Quando si pensa all’inquinamento dell’aria, il pensiero corre subito al gas di scarico delle auto. C’è, però, un altro fattore rimasto fino ad oggi ancora sottovalutato: l’inquinamento causato dal traffico marino.
A puntare l’attenzione sui rischi ambientali prodotti da navi e imbarcazioni ci ha pensato una ricerca dell’Università svedese di Lund pubblicata sulla rivista scientifica Oceanologia, che mostra come, lungo le coste, la concentrazione di nanoparticelle sia preoccupantemente alta.
“Per la prima volta si è cercato di calcolare la percentuale di nanoparticelle derivate dal traffico marino” – ha spiegato Adam Kristensson del dipartimento di ingegneria dell’università scandinava – . Fino ad oggi questo dato è stato sottostimato, poiché si pensava che la maggior parte degli inquinanti non provenisse dal mare, ma dal traffico generato sulla terra ferma.
A rendere particolarmente insidiose le nanoparticelle è la loro dimensione: un centimetro cubo ne potrebbe contenere a migliaia e – viste le loro ridotte proporzioni – le nanoparticelle sono in grado di penetrare e sedimentarsi nei polmoni, causando seri danni sia all’apparato respiratorio, sia al sistema cardiovascolare.
Le misurazioni sono state compiute nel sud della Svezia e lungo la costa della Lituania. Le particelle rilasciate dalle navi in transito nelle acque del Baltico possono compiere lunghe distanze prima di venire inalate. Analizzando i dati del traffico marino nel Mare del Nord e nel Mar Baltico, gli studiosi hanno stimato che ogni anno l’inquinamento marittimo sia responsabile di 10mila morti.

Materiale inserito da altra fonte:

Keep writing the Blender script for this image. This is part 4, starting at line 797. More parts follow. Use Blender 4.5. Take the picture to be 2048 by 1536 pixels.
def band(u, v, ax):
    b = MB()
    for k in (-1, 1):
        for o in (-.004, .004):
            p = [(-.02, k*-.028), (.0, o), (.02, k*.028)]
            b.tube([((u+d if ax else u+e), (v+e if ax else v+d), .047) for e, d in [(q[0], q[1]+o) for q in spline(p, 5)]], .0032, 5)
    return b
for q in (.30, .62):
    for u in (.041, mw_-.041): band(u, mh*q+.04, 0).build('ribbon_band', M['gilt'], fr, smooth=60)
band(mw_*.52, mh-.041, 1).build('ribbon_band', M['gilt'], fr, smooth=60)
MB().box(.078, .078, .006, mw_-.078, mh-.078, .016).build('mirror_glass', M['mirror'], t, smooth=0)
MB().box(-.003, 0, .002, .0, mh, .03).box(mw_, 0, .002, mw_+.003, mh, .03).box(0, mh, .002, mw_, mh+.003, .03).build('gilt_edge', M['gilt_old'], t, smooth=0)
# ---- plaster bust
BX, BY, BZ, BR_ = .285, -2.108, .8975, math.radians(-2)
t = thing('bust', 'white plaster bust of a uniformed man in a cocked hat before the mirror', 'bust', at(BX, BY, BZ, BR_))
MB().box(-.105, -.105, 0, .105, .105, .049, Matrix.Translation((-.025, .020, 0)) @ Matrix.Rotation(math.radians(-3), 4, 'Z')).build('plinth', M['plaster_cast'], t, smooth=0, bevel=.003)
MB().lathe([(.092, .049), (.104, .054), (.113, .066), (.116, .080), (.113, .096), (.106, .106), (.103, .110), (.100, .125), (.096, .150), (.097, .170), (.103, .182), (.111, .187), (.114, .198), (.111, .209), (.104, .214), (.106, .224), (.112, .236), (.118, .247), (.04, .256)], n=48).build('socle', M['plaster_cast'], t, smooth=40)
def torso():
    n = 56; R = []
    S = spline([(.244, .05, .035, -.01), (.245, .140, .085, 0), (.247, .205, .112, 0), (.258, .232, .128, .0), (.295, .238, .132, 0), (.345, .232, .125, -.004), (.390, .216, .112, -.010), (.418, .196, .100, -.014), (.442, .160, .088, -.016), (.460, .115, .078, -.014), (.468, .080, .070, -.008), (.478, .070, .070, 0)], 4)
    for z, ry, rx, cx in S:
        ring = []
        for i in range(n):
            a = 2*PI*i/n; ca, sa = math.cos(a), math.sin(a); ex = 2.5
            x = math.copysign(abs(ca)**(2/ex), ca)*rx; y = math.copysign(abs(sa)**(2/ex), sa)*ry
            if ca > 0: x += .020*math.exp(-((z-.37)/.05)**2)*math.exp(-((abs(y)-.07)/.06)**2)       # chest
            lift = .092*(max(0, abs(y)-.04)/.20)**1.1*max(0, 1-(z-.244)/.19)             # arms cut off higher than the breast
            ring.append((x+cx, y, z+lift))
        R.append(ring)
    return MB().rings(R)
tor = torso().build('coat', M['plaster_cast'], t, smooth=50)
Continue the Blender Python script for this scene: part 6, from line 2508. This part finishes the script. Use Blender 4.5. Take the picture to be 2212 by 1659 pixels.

Solo leggi e controlli più stringenti potrebbero permettere una significativa riduzione degli inquinanti. “Qualcosa si sta già muovendo – ha concluso Kristensson -. Una nuova regolamentazione, introdotta quest’anno, ha limitato il contenuto di solfato nei combustibili allo 0,1%. Solo i dati raccolti in futuro potranno però dirci se questa è la strada giusta da perseguire”.